Todas las naciones de Europa tienen un príncipe azul instalado en el imaginario popular. Carlos de Viana lo es para los catalanes; como Robert the Bruce -el cinematográfico Braveheart- lo es para los escoceses. Son la personificación de la desdicha nacional y encarnan todos los perjuicios de la injusticia y de la tragedia. Y, generalmente, tienen un espacio reservado en la historia al lado de mitos populares de clase plebeya, como el bandolero catalán Serrallonga o el líder revolucionario occitano Jan Petit -el de la canción infantil.

Lo cierto es que la vida del príncipe Carlos, fallecido hace 555 años, fue un rosario de infortunios. Era hijo de Juan -Rey de la corona catalano-aragonesa- y Blanca -Reina de Navarra-. Parecía que el destino lo había puesto para unir dinásticamente los Estados del valle del Ebro. La recuperación de la vieja Tarraconense romana de raíz ibérica y vasca. Convertida en confederación de Estados. Pero la muerte prematura de su madre, le hizo pasar la vida luchando contra la madastra; Juana Enríquez, madre del futuro Fernando el Católico.

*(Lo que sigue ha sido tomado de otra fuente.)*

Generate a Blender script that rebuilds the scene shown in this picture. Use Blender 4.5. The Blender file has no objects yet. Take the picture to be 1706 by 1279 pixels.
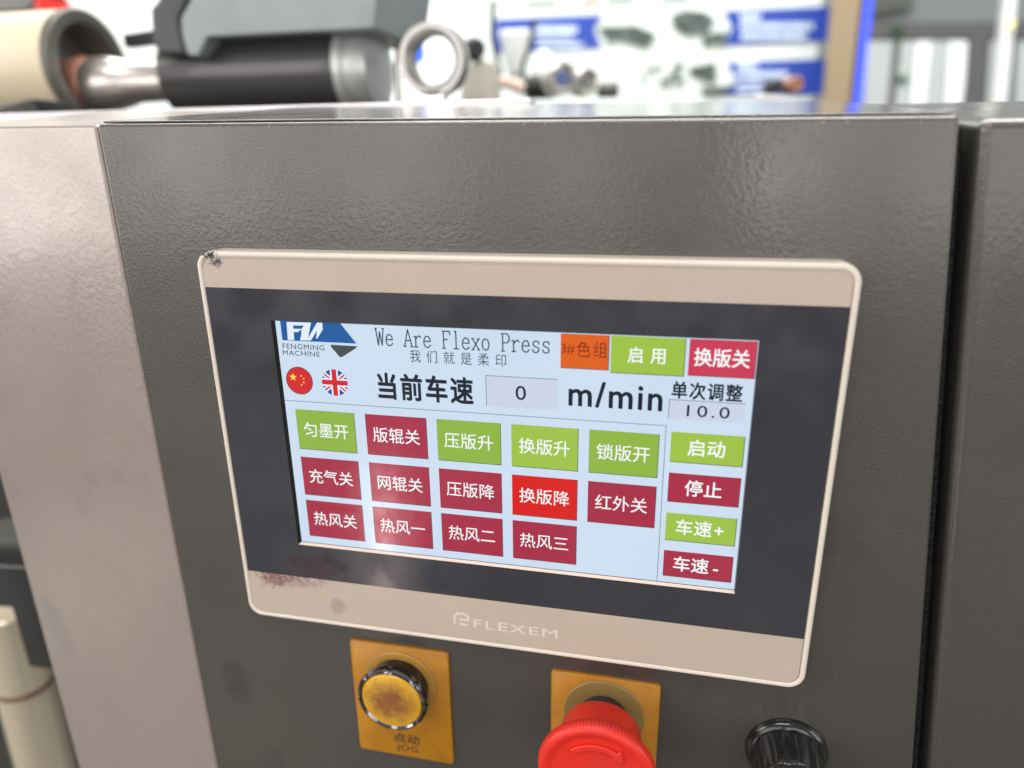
import bpy, bmesh, math, random
from mathutils import Vector, Matrix
random.seed(7)
SC = bpy.context.scene
COL = SC.collection
R = math.radians
# ------------------------------------------------------------------ camera
FWD = Vector((-0.2088303, 0.92548738, -0.31601111)).normalized()
UP = Vector((-0.0561941, 0.31124589, 0.94866655)).normalized()
RIGHT = FWD.cross(UP).normalized()
UP = RIGHT.cross(FWD).normalized()
CAMP = Vector((0.05135613, -0.21478751, 0.10190123))
cd = bpy.data.cameras.new('camera')
cam = bpy.data.objects.new('camera', cd)
COL.objects.link(cam)
cam.matrix_world = Matrix(((RIGHT.x, UP.x, -FWD.x, CAMP.x), (RIGHT.y, UP.y, -FWD.y, CAMP.y), (RIGHT.z, UP.z, -FWD.z, CAMP.z), (0, 0, 0, 1)))
cd.sensor_width = 36
cd.lens = 36 * 1180 / 1706
cd.clip_start = 0.01
cd.clip_end = 100
cd.dof.use_dof = True
cd.dof.focus_distance = 0.240
cd.dof.aperture_fstop = 5.6
SC.camera = cam
# ------------------------------------------------------------------ light
w = bpy.data.worlds.new('World')
SC.world = w
w.use_nodes = True
bg = w.node_tree.nodes['Background']
bg.inputs[0].default_value = (0.93, 0.97, 1.0, 1)
bg.inputs[1].default_value = 0.42
SC.view_settings.view_transform = 'Standard'
SC.view_settings.look = 'None'
SC.view_settings.exposure = 0.0
SC.view_settings.gamma = 1.0
SC.cycles.use_denoising = True

def area(name, loc, target, sx, sy, power, col):
    l = bpy.data.lights.new(name, 'AREA')
    l.shape = 'RECTANGLE'
    l.size = sx
    l.size_y = sy
    l.energy = power
    l.color = col
    o = bpy.data.objects.new(name, l)
    COL.objects.link(o)
    o.location = loc
    o.rotation_euler = (Vector(target) - Vector(loc)).to_track_quat('-Z', 'Y').to_euler()
    return o
# ceiling lamps of the hall
area('ceiling_lamp', (-0.3, -1.3, 2.3), (0, -0.2, 0), 1.6, 0.5, 26, (1, 0.93, 0.86))
area('ceiling_lamp', (0.3, 1.7, 2.6), (0.4, 2.3, 0.3), 2.8, 0.9, 72, (0.97, 1, 0.98))
for wx, ww, wp in ((-3.3, 1.4, 38), (-1.75, 1.15, 27), (-0.55, 0.6, 11), (1.6, 1.0, 20), (2.9, 1.2, 30)):
    area('hall_window', (wx, -4.4, 0.75), (wx * 0.9, 0, 0.6), ww, 2.4, wp, (1, 0.96, 0.93))
area('ceiling_lamp', (0.25, 0.55, 2.3), (0.25, 0.5, 0), 2.2, 0.5, 75, (1, 0.95, 0.91))
area('ceiling_lamp', (-1.6, 1.7, 2.3), (-1.6, 2.5, 0.6), 1.6, 0.6, 60, (0.97, 1, 0.98))
# bright hall opening far to the left, a lit doorway behind the photographer
area('side_window', (-3.6, -1.5, 0.9), (-0.2, 0, 0.1), 1.9, 2.6, 75, (1, 0.93, 0.88))
area('doorway_light', (0.52, -3.2, 0.35), (0.07, 0, 0.1), 0.30, 1.3, 6.0, (1, 0.95, 0.92))

area('right_window', (3.4, -1.2, 0.7), (0.1, 0, 0.0), 1.4, 2.0, 30, (1, 0.97, 0.94))
area('added_glare_lamp', (-0.43, -0.85, -0.56), (-0.045, 0, -0.03), 0.045, 0.26, 0.30, (1, 0.80, 0.74))  # added lamp without a real source, makes the glare streak on the display
# ------------------------------------------------------------------ helpers
def at(px, py, y):
    """world point seen at photo pixel (px,py) on the vertical plane y"""
    d = FWD + RIGHT * ((px - 853) / 1180) - UP * ((py - 639.5) / 1180)
    return CAMP + d * ((y - CAMP.y) / d.y)

def scl(px, py, y):
    """metres per photo pixel there"""
    return (at(px, py, y) - CAMP).dot(FWD) / 1180

def sr(c):
    return tuple(((v / 255) / 12.92 if v / 255 <= 0.04045 else ((v / 255 + 0.055) / 1.055) ** 2.4) for v in c)

def wloc(o):
    v = Vector((0, 0, 0))
    while o:
        v += o.location
        o = o.parent
    return v

def mesh(name, verts, faces, mats, parent=None, smooth=False, midx=None, sharp=35):
    base = wloc(parent) if parent else Vector((0, 0, 0))
    me = bpy.data.meshes.new(name)
    me.from_pydata([tuple(Vector(v) - base) for v in verts], [], faces)
    for m in (mats if isinstance(mats, (list, tuple)) else [mats]):
        me.materials.append(m)
    if midx:
        for p, i in zip(me.polygons, midx):
            p.material_index = i
    bm = bmesh.new()
    bm.from_mesh(me)
    bmesh.ops.remove_doubles(bm, verts=bm.verts, dist=1e-7)
    if smooth:
        for f in bm.faces:
            f.smooth = True
        for e in bm.edges:
            if len(e.link_faces) == 2 and e.calc_face_angle(0) > R(sharp):
                e.smooth = False
    bm.to_mesh(me)
    bm.free()
    o = bpy.data.objects.new(name, me)
    COL.objects.link(o)
    o.parent = parent
    return o

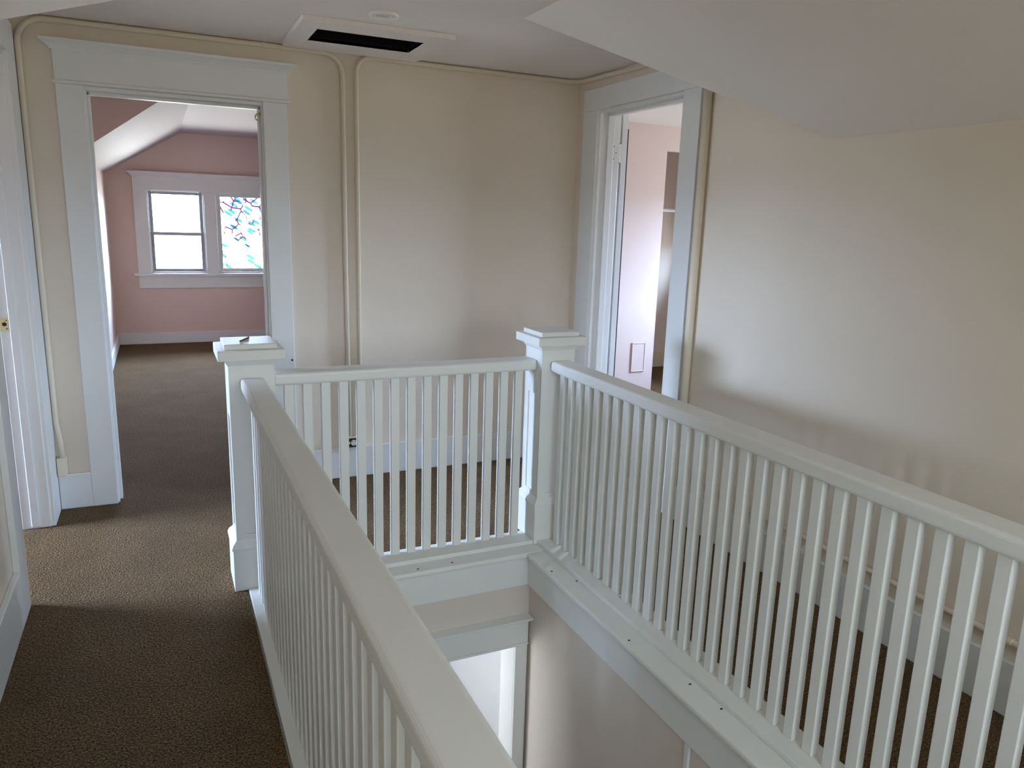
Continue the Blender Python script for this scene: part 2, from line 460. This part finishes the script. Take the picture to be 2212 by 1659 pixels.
j.box(FD['b']-.012, FD['c']+.012, -.004, .13, FD['h']-.018, FD['h'])
build('jamb', j, 'white', t1, .003)
st = MB()
st.box(FD['b']+.006, FD['b']+.018, .045, .085, 0, FD['h']-.02).box(FD['c']-.018, FD['c']-.006, .045, .085, 0, FD['h']-.02)
st.box(FD['b']+.006, FD['c']-.006, .045, .085, FD['h']-.032, FD['h']-.018)
build('door_stop', st, 'white', t1, .002)
hk = MB().tube([(FD['c']-.006, .03, 1.975), (FD['c']-.02, .03, 1.975), (FD['c']-.03, .03, 1.968), (FD['c']-.034, .03, 1.957), (FD['c']-.030, .03, 1.946), (FD['c']-.022, .03, 1.942)], .0035, 8)
hk.disc((FD['c']-.008, .03, 1.975), (1,0,0), .010, .005)
build('hook', hk, 'brass', t1, smooth=True)
# its bedroom side
t1b = struct_root('trim_2', (.05, .13, 0))
for (x0, x1) in ((FD['a'], FD['b']), (FD['c'], FD['d'])):
    build('side_casing', MB().box(x0, x1, .13, .152, 0, FD['h']), 'white', t1b, .003)
build('head_casing', MB().box(-.459, .567, .13, .154, FD['h'], 2.182), 'white', t1b, .003)

# right doorway
t2 = struct_root('trim_3', (XR, -.65, 0))
xr1 = XR - .022
def casing_x(parent, x0, x1, ya, yb, yc, yd, h, t, nm='side_casing'):
    build(nm, MB().box(x0, x1, ya, yb, 0, h), 'white', parent, .003)
    build(nm, MB().box(x0, x1, yc, yd, 0, h), 'white', parent, .003)
    build('head_casing', MB().box(x0, x1, ya, yd, h, t), 'white', parent, .003)
casing_x(t2, xr1, XR, RD['yo'], RD['y0'], RD['y1'], RD['yf'], RD['h'], RD['t'])
j = MB()
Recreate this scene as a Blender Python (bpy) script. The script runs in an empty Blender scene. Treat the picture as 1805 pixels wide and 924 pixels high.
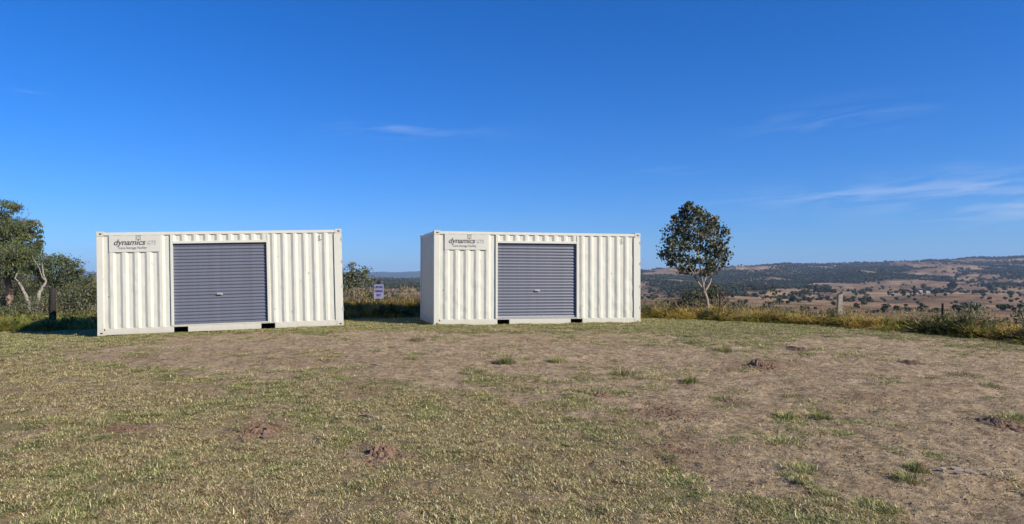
import bpy, bmesh, math, random
import numpy as np
from mathutils import Vector, Matrix

S = bpy.context.scene
C = S.collection
R = math.radians
rng = np.random.default_rng(7)
rnd = random.Random(11)

# ------------------------------------------------------------------ camera
FOC, PX, PY, PITCH, CAMZ = 1233.0, 804.0, 462.0, 0.024, 1.55
cam = bpy.data.cameras.new('camera')
cam.sensor_width = 36.0
cam.lens = 36.0 * FOC / 1805.0
cam.shift_x = (902.5 - PX) / 1805.0
cam.clip_start = 0.1
cam.clip_end = 80000.0
camo = bpy.data.objects.new('camera', cam)
camo.location = (0, 0, CAMZ)
camo.rotation_euler = (math.pi / 2 + PITCH, 0, 0)
C.objects.link(camo)
S.camera = camo

# ------------------------------------------------------------------ sky, sun, exposure
SUN_AZ, SUN_EL = 56.0, 30.0            # to the right of "straight behind the camera"
w = bpy.data.worlds.new('World')
S.world = w
w.use_nodes = True
nt = w.node_tree
nt.nodes.clear()
def N(t, kind, **kw):
    n = t.nodes.new(kind)
    for k, v in kw.items():
        setattr(n, k, v)
    return n
def math_node(t, op, a, b=None, c=None, clamp=False):
    n = t.nodes.new('ShaderNodeMath'); n.operation = op; n.use_clamp = clamp
    for i, v in enumerate((a, b, c)):
        if v is None: continue
        if isinstance(v, (int, float)): n.inputs[i].default_value = v
        else: t.links.new(v, n.inputs[i])
    return n.outputs[0]
sky = N(nt, 'ShaderNodeTexSky', sky_type='NISHITA', sun_disc=False)
sky.sun_elevation = R(SUN_EL)
sky.sun_rotation = R(180 - SUN_AZ)
sky.altitude = 500
sky.air_density = 1.0
sky.dust_density = 0.25
sky.ozone_density = 2.2
hs = N(nt, 'ShaderNodeHueSaturation')
hs.inputs['Saturation'].default_value = 1.12
tint = N(nt, 'ShaderNodeMix', data_type='RGBA', blend_type='MULTIPLY')
tint.inputs[0].default_value = 1.0
tint.inputs[7].default_value = (.43, .72, 1.28, 1)
nt.links.new(sky.outputs[0], tint.inputs[6])
nt.links.new(tint.outputs[2], hs.inputs['Color'])
tc = N(nt, 'ShaderNodeTexCoord')
sep = N(nt, 'ShaderNodeSeparateXYZ')
nt.links.new(tc.outputs['Generated'], sep.inputs[0])
az = math_node(nt, 'ARCTAN2', sep.outputs[0], sep.outputs[1])
el = math_node(nt, 'ARCSINE', sep.outputs[2])
def gauss(v, c, s):
    d = math_node(nt, 'DIVIDE', math_node(nt, 'SUBTRACT', v, c), s)
    return math_node(nt, 'EXPONENT', math_node(nt, 'MULTIPLY', math_node(nt, 'MULTIPLY', d, d), -1.0))
cmb = N(nt, 'ShaderNodeCombineXYZ')
nt.links.new(math_node(nt, 'MULTIPLY', az, 9.0), cmb.inputs[0])
nt.links.new(math_node(nt, 'MULTIPLY', math_node(nt, 'SUBTRACT', el, math_node(nt, 'MULTIPLY', az, 0.06)), 75.0), cmb.inputs[1])
cn = N(nt, 'ShaderNodeTexNoise')
cn.inputs['Scale'].default_value = 1.0; cn.inputs['Detail'].default_value = 7; cn.inputs['Roughness'].default_value = 0.58
cn.inputs['Distortion'].default_value = 0.5
nt.links.new(cmb.outputs[0], cn.inputs['Vector'])
wisp = math_node(nt, 'MULTIPLY', math_node(nt, 'SUBTRACT', cn.outputs[0], 0.42, clamp=True), 3.2, clamp=True)
# cirrus bands (direction in the sky: azimuth, elevation)
m = None
for (a0, e0, sa, se, k) in ((0.66, 0.098, 0.15, 0.026, .42), (0.50, 0.103, 0.14, 0.014, .32), (0.70, 0.078, 0.10, 0.014, .42), (-0.10, 0.212, 0.06, 0.006, .30),
                            (-0.04, 0.205, 0.16, 0.010, .10), (0.50, 0.20, 0.10, 0.02, .16), (0.30, 0.147, 0.05, 0.006, .14), (-.55, .226, .015, .002, .2),
                            (1.5, 0.10, 0.5, 0.05, .5), (-1.8, 0.14, 0.6, 0.04, .4)):
    g = math_node(nt, 'MULTIPLY', math_node(nt, 'MULTIPLY', gauss(az, a0, sa), gauss(el, e0, se)), k)
    m = g if m is None else math_node(nt, 'ADD', m, g)
fac = math_node(nt, 'MULTIPLY', m, wisp, clamp=True)
mx = N(nt, 'ShaderNodeMix', data_type='RGBA')
nt.links.new(fac, mx.inputs[0])
nt.links.new(hs.outputs[0], mx.inputs[6])
mx.inputs[7].default_value = (5.2, 6.2, 8.0, 1)
bg = N(nt, 'ShaderNodeBackground')
bg.inputs['Strength'].default_value = 0.085
nt.links.new(mx.outputs[2], bg.inputs['Color'])
wo = N(nt, 'ShaderNodeOutputWorld')
nt.links.new(bg.outputs[0], wo.inputs['Surface'])

sl = bpy.data.lights.new('sun', 'SUN')
sl.energy = 5.0
sl.angle = R(0.5)
sl.color = (1.0, 0.905, 0.73)
so = bpy.data.objects.new('sun', sl)
sd = Vector((math.sin(R(SUN_AZ)) * math.cos(R(SUN_EL)), -math.cos(R(SUN_AZ)) * math.cos(R(SUN_EL)), math.sin(R(SUN_EL))))
so.rotation_euler = sd.to_track_quat('Z', 'Y').to_euler()
so.location = sd * 60
C.objects.link(so)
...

Este enfrentamiento, como suele suceder en la historia, fue instrumentalizado por los poderes que estaban en conflicto. La madastra se convirtió en la bandera de las oligarquías valenciana y aragonesa -decididamente pro-castellanas-, en pleno proceso de unificación hispánica. Y el príncipe lo fue de las oligarquías catalanas, que se inclinaban más por reforzar la república barcelonesa limitando el poder real, siguiendo el modelo de Venecia. Carlos acabó muriendo envenenado, presuntamente, por su madastra. Y con él también moría un proyecto de país que habría cambiado la historia.